SET TASK: Print every line of the listing exactly, please.

COLLECTED MATERIAL:

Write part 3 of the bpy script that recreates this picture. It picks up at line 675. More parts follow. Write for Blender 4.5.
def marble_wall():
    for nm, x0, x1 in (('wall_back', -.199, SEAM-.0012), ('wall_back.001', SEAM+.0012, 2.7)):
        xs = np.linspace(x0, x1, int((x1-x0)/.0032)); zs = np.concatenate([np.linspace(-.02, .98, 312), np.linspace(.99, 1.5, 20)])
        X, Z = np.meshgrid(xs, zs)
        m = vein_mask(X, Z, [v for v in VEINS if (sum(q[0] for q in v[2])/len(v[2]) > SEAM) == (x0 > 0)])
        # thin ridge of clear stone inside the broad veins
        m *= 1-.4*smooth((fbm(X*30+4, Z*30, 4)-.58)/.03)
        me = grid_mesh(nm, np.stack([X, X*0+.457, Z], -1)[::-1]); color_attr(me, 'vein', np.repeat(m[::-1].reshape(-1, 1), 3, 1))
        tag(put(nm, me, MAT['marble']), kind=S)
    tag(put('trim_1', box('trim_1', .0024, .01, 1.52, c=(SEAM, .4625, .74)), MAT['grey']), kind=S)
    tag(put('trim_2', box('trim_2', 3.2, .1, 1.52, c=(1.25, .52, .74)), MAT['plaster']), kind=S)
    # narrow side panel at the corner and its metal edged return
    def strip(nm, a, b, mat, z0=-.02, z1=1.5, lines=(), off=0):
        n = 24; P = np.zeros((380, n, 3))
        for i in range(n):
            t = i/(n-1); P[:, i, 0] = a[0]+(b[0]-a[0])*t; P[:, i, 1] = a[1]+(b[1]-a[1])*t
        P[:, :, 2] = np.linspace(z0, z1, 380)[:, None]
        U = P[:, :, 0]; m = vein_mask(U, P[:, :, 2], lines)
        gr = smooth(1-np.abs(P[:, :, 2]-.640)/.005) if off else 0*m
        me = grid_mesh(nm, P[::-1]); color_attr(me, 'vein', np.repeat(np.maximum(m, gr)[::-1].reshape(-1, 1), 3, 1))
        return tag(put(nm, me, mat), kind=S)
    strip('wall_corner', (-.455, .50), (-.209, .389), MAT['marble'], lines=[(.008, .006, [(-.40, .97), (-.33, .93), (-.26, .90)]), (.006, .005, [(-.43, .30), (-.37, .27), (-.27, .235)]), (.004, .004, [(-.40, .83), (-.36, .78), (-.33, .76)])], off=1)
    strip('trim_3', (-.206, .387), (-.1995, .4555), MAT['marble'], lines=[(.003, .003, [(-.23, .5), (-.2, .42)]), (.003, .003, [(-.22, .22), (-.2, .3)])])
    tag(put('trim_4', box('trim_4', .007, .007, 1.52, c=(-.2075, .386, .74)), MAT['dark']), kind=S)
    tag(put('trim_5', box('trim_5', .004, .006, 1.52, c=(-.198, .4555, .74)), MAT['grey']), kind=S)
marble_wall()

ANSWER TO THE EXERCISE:
Write part 3 of the bpy script that recreates this picture. It picks up at line 675. More parts follow. Write for Blender 4.5.
def marble_wall():
    for nm, x0, x1 in (('wall_back', -.199, SEAM-.0012), ('wall_back.001', SEAM+.0012, 2.7)):
        xs = np.linspace(x0, x1, int((x1-x0)/.0032)); zs = np.concatenate([np.linspace(-.02, .98, 312), np.linspace(.99, 1.5, 20)])
        X, Z = np.meshgrid(xs, zs)
        m = vein_mask(X, Z, [v for v in VEINS if (sum(q[0] for q in v[2])/len(v[2]) > SEAM) == (x0 > 0)])
        # thin ridge of clear stone inside the broad veins
        m *= 1-.4*smooth((fbm(X*30+4, Z*30, 4)-.58)/.03)
        me = grid_mesh(nm, np.stack([X, X*0+.457, Z], -1)[::-1]); color_attr(me, 'vein', np.repeat(m[::-1].reshape(-1, 1), 3, 1))
        tag(put(nm, me, MAT['marble']), kind=S)
    tag(put('trim_1', box('trim_1', .0024, .01, 1.52, c=(SEAM, .4625, .74)), MAT['grey']), kind=S)
    tag(put('trim_2', box('trim_2', 3.2, .1, 1.52, c=(1.25, .52, .74)), MAT['plaster']), kind=S)
    # narrow side panel at the corner and its metal edged return
    def strip(nm, a, b, mat, z0=-.02, z1=1.5, lines=(), off=0):
        n = 24; P = np.zeros((380, n, 3))
        for i in range(n):
            t = i/(n-1); P[:, i, 0] = a[0]+(b[0]-a[0])*t; P[:, i, 1] = a[1]+(b[1]-a[1])*t
        P[:, :, 2] = np.linspace(z0, z1, 380)[:, None]
        U = P[:, :, 0]; m = vein_mask(U, P[:, :, 2], lines)
        gr = smooth(1-np.abs(P[:, :, 2]-.640)/.005) if off else 0*m
        me = grid_mesh(nm, P[::-1]); color_attr(me, 'vein', np.repeat(np.maximum(m, gr)[::-1].reshape(-1, 1), 3, 1))
        return tag(put(nm, me, mat), kind=S)
    strip('wall_corner', (-.455, .50), (-.209, .389), MAT['marble'], lines=[(.008, .006, [(-.40, .97), (-.33, .93), (-.26, .90)]), (.006, .005, [(-.43, .30), (-.37, .27), (-.27, .235)]), (.004, .004, [(-.40, .83), (-.36, .78), (-.33, .76)])], off=1)
    strip('trim_3', (-.206, .387), (-.1995, .4555), MAT['marble'], lines=[(.003, .003, [(-.23, .5), (-.2, .42)]), (.003, .003, [(-.22, .22), (-.2, .3)])])
    tag(put('trim_4', box('trim_4', .007, .007, 1.52, c=(-.2075, .386, .74)), MAT['dark']), kind=S)
    tag(put('trim_5', box('trim_5', .004, .006, 1.52, c=(-.198, .4555, .74)), MAT['grey']), kind=S)
marble_wall()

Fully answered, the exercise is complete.